Write out the material below again, unchanged.

#### GIVEN MATERIAL

--- start ---

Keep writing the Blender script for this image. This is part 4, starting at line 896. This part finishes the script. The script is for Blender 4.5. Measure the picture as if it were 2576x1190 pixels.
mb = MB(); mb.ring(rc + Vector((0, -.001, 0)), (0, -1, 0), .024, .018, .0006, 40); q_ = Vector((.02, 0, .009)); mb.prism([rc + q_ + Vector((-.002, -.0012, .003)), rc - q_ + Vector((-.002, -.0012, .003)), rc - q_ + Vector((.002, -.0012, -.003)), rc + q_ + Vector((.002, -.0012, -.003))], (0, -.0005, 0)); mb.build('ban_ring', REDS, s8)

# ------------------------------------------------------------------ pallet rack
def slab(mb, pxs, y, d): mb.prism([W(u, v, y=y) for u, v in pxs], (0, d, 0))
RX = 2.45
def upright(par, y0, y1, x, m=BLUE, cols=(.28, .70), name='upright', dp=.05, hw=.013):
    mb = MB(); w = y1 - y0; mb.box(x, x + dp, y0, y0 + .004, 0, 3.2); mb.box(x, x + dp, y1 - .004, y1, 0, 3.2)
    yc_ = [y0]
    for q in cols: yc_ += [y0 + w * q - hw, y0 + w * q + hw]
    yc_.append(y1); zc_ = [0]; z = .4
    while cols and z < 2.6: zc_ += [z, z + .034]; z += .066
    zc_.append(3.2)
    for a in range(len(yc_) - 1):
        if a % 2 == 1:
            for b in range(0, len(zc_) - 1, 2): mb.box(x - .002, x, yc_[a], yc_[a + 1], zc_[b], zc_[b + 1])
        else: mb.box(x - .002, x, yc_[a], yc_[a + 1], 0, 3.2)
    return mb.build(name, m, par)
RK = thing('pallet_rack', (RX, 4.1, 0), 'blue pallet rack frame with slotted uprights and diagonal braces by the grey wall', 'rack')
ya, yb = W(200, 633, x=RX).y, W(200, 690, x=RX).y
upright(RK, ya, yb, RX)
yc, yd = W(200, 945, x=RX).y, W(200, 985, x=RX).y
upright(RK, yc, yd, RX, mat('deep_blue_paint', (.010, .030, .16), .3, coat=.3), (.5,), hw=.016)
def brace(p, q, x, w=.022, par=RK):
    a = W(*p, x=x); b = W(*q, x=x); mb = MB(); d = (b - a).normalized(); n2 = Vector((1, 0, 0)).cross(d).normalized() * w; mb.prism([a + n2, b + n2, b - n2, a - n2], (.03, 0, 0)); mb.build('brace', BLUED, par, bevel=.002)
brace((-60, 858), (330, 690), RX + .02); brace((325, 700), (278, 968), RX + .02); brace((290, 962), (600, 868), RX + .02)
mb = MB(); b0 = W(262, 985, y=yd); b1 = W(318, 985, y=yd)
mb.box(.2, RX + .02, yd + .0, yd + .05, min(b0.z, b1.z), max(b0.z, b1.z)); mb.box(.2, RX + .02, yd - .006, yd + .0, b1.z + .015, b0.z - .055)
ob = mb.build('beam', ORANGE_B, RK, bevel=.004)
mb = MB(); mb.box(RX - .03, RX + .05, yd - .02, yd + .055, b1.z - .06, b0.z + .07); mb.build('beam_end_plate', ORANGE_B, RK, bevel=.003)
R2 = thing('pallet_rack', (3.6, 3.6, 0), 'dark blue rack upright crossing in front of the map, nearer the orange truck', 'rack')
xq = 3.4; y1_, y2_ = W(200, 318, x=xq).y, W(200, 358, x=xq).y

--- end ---

#### REPLY TO THE EXERCISE
Keep writing the Blender script for this image. This is part 4, starting at line 896. This part finishes the script. The script is for Blender 4.5. Measure the picture as if it were 2576x1190 pixels.
mb = MB(); mb.ring(rc + Vector((0, -.001, 0)), (0, -1, 0), .024, .018, .0006, 40); q_ = Vector((.02, 0, .009)); mb.prism([rc + q_ + Vector((-.002, -.0012, .003)), rc - q_ + Vector((-.002, -.0012, .003)), rc - q_ + Vector((.002, -.0012, -.003)), rc + q_ + Vector((.002, -.0012, -.003))], (0, -.0005, 0)); mb.build('ban_ring', REDS, s8)

# ------------------------------------------------------------------ pallet rack
def slab(mb, pxs, y, d): mb.prism([W(u, v, y=y) for u, v in pxs], (0, d, 0))
RX = 2.45
def upright(par, y0, y1, x, m=BLUE, cols=(.28, .70), name='upright', dp=.05, hw=.013):
    mb = MB(); w = y1 - y0; mb.box(x, x + dp, y0, y0 + .004, 0, 3.2); mb.box(x, x + dp, y1 - .004, y1, 0, 3.2)
    yc_ = [y0]
    for q in cols: yc_ += [y0 + w * q - hw, y0 + w * q + hw]
    yc_.append(y1); zc_ = [0]; z = .4
    while cols and z < 2.6: zc_ += [z, z + .034]; z += .066
    zc_.append(3.2)
    for a in range(len(yc_) - 1):
        if a % 2 == 1:
            for b in range(0, len(zc_) - 1, 2): mb.box(x - .002, x, yc_[a], yc_[a + 1], zc_[b], zc_[b + 1])
        else: mb.box(x - .002, x, yc_[a], yc_[a + 1], 0, 3.2)
    return mb.build(name, m, par)
RK = thing('pallet_rack', (RX, 4.1, 0), 'blue pallet rack frame with slotted uprights and diagonal braces by the grey wall', 'rack')
ya, yb = W(200, 633, x=RX).y, W(200, 690, x=RX).y
upright(RK, ya, yb, RX)
yc, yd = W(200, 945, x=RX).y, W(200, 985, x=RX).y
upright(RK, yc, yd, RX, mat('deep_blue_paint', (.010, .030, .16), .3, coat=.3), (.5,), hw=.016)
def brace(p, q, x, w=.022, par=RK):
    a = W(*p, x=x); b = W(*q, x=x); mb = MB(); d = (b - a).normalized(); n2 = Vector((1, 0, 0)).cross(d).normalized() * w; mb.prism([a + n2, b + n2, b - n2, a - n2], (.03, 0, 0)); mb.build('brace', BLUED, par, bevel=.002)
brace((-60, 858), (330, 690), RX + .02); brace((325, 700), (278, 968), RX + .02); brace((290, 962), (600, 868), RX + .02)
mb = MB(); b0 = W(262, 985, y=yd); b1 = W(318, 985, y=yd)
mb.box(.2, RX + .02, yd + .0, yd + .05, min(b0.z, b1.z), max(b0.z, b1.z)); mb.box(.2, RX + .02, yd - .006, yd + .0, b1.z + .015, b0.z - .055)
ob = mb.build('beam', ORANGE_B, RK, bevel=.004)
mb = MB(); mb.box(RX - .03, RX + .05, yd - .02, yd + .055, b1.z - .06, b0.z + .07); mb.build('beam_end_plate', ORANGE_B, RK, bevel=.003)
R2 = thing('pallet_rack', (3.6, 3.6, 0), 'dark blue rack upright crossing in front of the map, nearer the orange truck', 'rack')
xq = 3.4; y1_, y2_ = W(200, 318, x=xq).y, W(200, 358, x=xq).y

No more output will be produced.